▶ **EXERCISE DIRECTIONS**
Write the material out again in full, word for word. Do not include the pictures.

▶ **DATA SECTION**
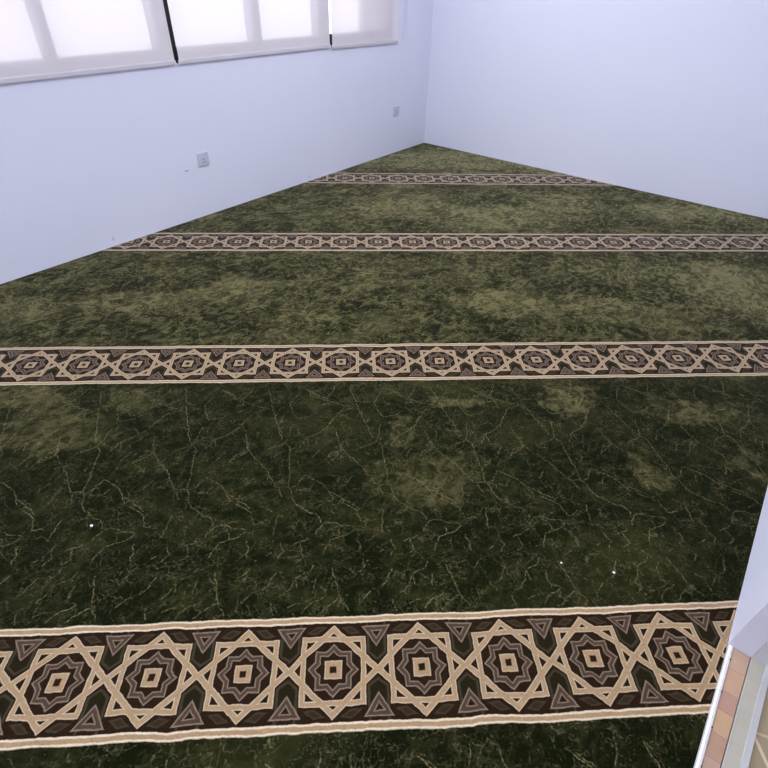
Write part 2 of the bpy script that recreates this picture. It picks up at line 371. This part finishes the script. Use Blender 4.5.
for row in range(-2, 5):
    for ti in range(-12, 16):
        for k, pl in enumerate(PLS):
            w0 = 0.0033
            pr = None
            for i, q in enumerate(pl):
                X = X0T + ti * PT + q.x; Yl = q.y
                if Yl < HW + 0.012 or Yl > DY - HW - 0.012: pr = None; continue
                Y = Y1 + row * DY + Yl
                d = (pl[min(i + 1, len(pl) - 1)] - pl[max(i - 1, 0)]).normalized(); nn = Vector((-d.y, d.x)) * w0
                ok = True; cur = []
                for sgn in (-1, 0, 1):
                    rx_, ry_ = to_room(X + nn.x * sgn, Y + nn.y * sgn)
                    if not (XL + 0.003 < rx_ < XR - 0.003 and -0.9 < ry_ < YF - 0.003): ok = False
                    cur.append((rx_, ry_))
                if not ok: pr = None; continue
                z = 0.00025 + 0.000012 * (k % 24)
                vs = []
                for sgn, (a, b) in zip((0, 1, 0), cur):
                    v = bm.verts.new((a, b, z)); v[lay] = float(sgn); vs.append(v)
                if pr:
                    for j in (0, 1):
                        f = bm.faces.new((pr[j], vs[j], vs[j + 1], pr[j + 1])); f.material_index = 1
                pr = vs
for f in bm.faces:
    if f.material_index == 1:
        f.normal_update()
        if f.normal.z < 0: f.normal_flip()
me = bpy.data.meshes.new('carpet'); bm.to_mesh(me); bm.free(); me.materials.append(M_carpet); me.materials.append(M_vein)
carpet = bpy.data.objects.new('carpet', me); C.objects.link(carpet)
tag(carpet, 'wall-to-wall dark green veined carpet with bands of brown and cream eight-pointed stars', 'carpet')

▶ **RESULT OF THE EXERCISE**
Write part 2 of the bpy script that recreates this picture. It picks up at line 371. This part finishes the script. Use Blender 4.5.
for row in range(-2, 5):
    for ti in range(-12, 16):
        for k, pl in enumerate(PLS):
            w0 = 0.0033
            pr = None
            for i, q in enumerate(pl):
                X = X0T + ti * PT + q.x; Yl = q.y
                if Yl < HW + 0.012 or Yl > DY - HW - 0.012: pr = None; continue
                Y = Y1 + row * DY + Yl
                d = (pl[min(i + 1, len(pl) - 1)] - pl[max(i - 1, 0)]).normalized(); nn = Vector((-d.y, d.x)) * w0
                ok = True; cur = []
                for sgn in (-1, 0, 1):
                    rx_, ry_ = to_room(X + nn.x * sgn, Y + nn.y * sgn)
                    if not (XL + 0.003 < rx_ < XR - 0.003 and -0.9 < ry_ < YF - 0.003): ok = False
                    cur.append((rx_, ry_))
                if not ok: pr = None; continue
                z = 0.00025 + 0.000012 * (k % 24)
                vs = []
                for sgn, (a, b) in zip((0, 1, 0), cur):
                    v = bm.verts.new((a, b, z)); v[lay] = float(sgn); vs.append(v)
                if pr:
                    for j in (0, 1):
                        f = bm.faces.new((pr[j], vs[j], vs[j + 1], pr[j + 1])); f.material_index = 1
                pr = vs
for f in bm.faces:
    if f.material_index == 1:
        f.normal_update()
        if f.normal.z < 0: f.normal_flip()
me = bpy.data.meshes.new('carpet'); bm.to_mesh(me); bm.free(); me.materials.append(M_carpet); me.materials.append(M_vein)
carpet = bpy.data.objects.new('carpet', me); C.objects.link(carpet)
tag(carpet, 'wall-to-wall dark green veined carpet with bands of brown and cream eight-pointed stars', 'carpet')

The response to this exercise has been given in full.